Why your assets don’t have to keep up with monetary debasement.

Why your assets don’t have to keep up with monetary debasement.

This is an argument that gets thrown around in finance, especially amongst the crypto crowd and places like Real Vision. Here are the reasons you don’t need to keep up with the so-called debasement due to bank reserve expansion:

  • Both the Fed balance sheet expansion and the Nasdaq/Bitcoin exponential growth were a 2008 – 2020 phenomena. This was specifically a time of deflation or disinflation, monetary flow being directed into the financial markets, a transfer from labour to capital and consequently a transfer from the poor to the rich. During this time, yes you wanted your assets to keep up with monetary debasement.
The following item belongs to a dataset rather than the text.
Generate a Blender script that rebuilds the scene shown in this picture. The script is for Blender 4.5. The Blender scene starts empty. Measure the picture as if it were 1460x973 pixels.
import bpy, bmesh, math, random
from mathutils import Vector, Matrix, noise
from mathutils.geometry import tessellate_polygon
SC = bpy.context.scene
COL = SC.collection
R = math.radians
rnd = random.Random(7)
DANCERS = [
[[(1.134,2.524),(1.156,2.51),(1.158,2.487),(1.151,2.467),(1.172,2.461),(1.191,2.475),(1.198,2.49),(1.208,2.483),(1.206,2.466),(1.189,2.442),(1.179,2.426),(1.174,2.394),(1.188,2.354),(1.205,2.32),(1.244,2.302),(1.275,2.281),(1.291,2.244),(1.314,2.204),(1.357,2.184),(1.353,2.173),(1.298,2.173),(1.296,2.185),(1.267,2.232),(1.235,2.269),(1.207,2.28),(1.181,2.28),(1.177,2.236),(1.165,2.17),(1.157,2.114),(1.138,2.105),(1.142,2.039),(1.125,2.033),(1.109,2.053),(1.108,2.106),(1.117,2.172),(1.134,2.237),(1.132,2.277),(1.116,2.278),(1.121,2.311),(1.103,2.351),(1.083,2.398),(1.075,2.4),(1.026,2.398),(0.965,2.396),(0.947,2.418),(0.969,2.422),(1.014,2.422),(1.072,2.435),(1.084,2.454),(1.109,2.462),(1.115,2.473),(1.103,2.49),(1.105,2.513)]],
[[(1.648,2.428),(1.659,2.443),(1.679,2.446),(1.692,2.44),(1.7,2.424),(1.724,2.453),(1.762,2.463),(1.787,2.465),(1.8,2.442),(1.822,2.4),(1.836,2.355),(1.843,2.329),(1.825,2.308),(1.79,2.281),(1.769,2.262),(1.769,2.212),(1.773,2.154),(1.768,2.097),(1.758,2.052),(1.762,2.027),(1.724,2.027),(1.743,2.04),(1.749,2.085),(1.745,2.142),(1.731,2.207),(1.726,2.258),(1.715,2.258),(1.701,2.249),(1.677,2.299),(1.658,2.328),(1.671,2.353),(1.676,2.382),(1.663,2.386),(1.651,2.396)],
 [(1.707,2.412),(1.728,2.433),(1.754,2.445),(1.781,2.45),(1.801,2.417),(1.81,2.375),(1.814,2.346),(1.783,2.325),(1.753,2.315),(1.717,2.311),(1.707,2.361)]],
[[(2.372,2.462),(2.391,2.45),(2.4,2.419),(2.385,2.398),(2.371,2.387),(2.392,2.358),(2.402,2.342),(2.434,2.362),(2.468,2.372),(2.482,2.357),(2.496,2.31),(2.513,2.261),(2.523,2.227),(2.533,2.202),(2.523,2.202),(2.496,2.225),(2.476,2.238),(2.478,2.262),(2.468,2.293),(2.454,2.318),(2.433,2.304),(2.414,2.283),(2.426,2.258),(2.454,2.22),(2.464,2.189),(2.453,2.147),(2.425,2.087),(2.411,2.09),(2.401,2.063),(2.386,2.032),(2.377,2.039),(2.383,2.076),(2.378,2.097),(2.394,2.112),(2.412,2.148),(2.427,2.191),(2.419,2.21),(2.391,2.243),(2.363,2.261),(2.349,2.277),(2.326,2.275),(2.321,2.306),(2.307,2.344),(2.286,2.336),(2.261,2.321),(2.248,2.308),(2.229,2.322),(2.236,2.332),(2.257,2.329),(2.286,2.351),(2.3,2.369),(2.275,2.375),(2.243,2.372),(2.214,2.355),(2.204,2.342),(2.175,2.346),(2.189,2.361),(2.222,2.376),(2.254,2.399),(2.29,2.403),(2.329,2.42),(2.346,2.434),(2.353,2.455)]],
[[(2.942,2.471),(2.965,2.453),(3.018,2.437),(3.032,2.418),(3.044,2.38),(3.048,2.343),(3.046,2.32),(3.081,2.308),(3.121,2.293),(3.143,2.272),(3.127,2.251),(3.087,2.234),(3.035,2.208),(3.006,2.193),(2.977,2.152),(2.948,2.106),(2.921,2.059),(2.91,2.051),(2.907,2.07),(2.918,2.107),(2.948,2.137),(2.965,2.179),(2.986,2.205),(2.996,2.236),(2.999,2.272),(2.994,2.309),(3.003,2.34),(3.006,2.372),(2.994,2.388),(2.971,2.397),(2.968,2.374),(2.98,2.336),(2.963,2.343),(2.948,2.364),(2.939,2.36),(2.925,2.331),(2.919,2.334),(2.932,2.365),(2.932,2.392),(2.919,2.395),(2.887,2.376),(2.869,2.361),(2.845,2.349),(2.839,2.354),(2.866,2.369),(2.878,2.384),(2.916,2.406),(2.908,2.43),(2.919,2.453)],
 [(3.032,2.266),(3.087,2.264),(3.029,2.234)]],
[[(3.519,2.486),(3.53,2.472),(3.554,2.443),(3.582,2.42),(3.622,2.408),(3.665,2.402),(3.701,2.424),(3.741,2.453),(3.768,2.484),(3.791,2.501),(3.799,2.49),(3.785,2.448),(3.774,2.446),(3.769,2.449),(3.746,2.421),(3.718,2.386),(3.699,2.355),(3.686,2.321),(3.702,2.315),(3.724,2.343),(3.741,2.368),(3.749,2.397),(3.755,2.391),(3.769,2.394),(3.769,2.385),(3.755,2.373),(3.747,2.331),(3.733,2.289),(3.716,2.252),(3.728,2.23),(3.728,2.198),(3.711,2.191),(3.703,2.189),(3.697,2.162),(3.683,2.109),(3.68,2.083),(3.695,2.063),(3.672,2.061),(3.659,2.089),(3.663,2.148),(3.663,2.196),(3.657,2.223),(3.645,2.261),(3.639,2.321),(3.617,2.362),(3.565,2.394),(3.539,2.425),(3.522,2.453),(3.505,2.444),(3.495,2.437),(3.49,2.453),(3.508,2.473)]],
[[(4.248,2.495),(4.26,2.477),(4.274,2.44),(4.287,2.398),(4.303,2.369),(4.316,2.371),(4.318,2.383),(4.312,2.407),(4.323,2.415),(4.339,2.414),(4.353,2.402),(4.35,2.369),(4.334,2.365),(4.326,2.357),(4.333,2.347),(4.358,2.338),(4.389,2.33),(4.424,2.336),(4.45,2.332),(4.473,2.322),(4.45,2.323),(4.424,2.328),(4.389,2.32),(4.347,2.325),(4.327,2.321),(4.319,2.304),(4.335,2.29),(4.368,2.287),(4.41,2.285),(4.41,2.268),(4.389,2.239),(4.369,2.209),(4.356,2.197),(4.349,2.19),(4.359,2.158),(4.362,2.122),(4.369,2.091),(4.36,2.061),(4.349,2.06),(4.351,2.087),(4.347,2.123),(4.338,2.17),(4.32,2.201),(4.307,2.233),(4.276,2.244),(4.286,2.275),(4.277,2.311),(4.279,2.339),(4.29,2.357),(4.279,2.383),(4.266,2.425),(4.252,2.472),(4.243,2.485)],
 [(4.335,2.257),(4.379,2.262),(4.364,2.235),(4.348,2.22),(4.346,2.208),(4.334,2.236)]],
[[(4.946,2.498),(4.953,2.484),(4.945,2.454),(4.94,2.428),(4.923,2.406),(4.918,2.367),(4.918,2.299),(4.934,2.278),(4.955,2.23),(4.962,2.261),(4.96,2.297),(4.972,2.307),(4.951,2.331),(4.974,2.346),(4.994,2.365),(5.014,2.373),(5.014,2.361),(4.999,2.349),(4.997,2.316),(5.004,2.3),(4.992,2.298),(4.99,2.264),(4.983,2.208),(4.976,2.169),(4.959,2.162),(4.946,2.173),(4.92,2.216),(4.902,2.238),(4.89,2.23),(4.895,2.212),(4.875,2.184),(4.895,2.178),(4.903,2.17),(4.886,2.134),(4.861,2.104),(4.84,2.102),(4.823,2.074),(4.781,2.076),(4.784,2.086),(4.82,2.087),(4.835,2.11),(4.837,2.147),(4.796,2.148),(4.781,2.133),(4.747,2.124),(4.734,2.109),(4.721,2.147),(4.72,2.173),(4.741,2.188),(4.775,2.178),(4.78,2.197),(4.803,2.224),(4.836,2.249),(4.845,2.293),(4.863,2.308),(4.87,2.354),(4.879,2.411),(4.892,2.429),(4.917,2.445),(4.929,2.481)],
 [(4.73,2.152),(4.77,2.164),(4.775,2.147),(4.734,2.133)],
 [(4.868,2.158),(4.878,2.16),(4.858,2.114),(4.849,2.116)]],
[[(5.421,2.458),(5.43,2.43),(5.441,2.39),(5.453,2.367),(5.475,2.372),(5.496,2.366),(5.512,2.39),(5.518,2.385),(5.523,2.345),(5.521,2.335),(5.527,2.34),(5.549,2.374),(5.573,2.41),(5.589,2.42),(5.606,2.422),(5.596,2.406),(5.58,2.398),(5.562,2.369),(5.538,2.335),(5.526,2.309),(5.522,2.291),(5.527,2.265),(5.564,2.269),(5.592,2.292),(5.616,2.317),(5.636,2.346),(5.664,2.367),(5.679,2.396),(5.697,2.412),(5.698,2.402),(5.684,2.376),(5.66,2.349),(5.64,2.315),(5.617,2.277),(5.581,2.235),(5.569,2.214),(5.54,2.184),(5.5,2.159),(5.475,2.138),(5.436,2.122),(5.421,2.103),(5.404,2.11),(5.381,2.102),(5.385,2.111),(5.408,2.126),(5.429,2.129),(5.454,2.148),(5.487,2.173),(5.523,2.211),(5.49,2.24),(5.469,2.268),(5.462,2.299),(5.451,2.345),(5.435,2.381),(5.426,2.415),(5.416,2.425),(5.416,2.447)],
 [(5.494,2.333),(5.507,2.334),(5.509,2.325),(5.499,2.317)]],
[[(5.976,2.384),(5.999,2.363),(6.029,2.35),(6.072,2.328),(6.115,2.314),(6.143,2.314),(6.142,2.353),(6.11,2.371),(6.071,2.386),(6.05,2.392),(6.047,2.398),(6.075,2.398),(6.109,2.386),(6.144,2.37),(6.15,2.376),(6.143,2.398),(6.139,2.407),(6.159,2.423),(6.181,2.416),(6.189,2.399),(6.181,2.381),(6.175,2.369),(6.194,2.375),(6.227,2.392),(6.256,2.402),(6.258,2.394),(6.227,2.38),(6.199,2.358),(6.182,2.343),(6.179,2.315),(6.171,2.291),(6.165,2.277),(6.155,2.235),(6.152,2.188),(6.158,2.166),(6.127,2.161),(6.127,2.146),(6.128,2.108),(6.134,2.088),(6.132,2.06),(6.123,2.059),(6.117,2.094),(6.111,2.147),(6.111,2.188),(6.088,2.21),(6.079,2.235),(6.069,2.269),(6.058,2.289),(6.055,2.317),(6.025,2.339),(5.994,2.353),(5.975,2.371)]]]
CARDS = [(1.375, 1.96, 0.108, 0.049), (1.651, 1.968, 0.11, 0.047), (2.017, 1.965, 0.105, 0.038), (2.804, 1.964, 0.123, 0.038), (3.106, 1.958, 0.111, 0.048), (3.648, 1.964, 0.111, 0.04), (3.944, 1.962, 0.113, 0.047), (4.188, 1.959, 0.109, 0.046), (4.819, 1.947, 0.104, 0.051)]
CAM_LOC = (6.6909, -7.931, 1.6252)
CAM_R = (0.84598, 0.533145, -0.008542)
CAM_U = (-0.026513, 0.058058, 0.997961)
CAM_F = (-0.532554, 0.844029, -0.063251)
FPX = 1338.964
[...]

However if we are transitioning into an inflationary time and swing back from capital to labour, the entire point is that asset prices are not going to keep up with inflation, but wages, short-duration assets and commodities will.
  • Reserves without velocity do not equal more money, the money that is primarily in the economy is from bank credit creation.
  • If governments are spending money in to the real economy, part of that expansion of the money is going directly to people either through direct transfers, or through jobs from the government stimulus.
  • Populations generally expand at 1-3% a year, while the population is still expanding, more reserves are needed to support this population.
  • Under a gold standard reserves would expand to 1.5% – 2% naturally, since 1970 when the Fed started targeting interest rates rather than money (de facto Keysians over Monetarists), they didn’t expand reserves at a steady rate. Much of the “money printing” since 2008 was making up for the reserves that should have been created since 1970 to support the fractional reserve banking system and corresponding Eurodollar system, which had become over-levered and led to things like the 2008 GFC and 2011 European banking crisis.
  • Large asset prices are a result of baby boomers/low interest rates and reserve expansion is mainly coincident, and only causative in limited ways (psychological / anti-deflationary / lowering bank reserve asset duration).
  • In the inflationary / fourth turning environment that we’re in is precisely the time when we address the wealth inequality, and the “inflation” that was QE caused in asset prices will be reversed and actually driven into short duration / value stocks / wages / real assets.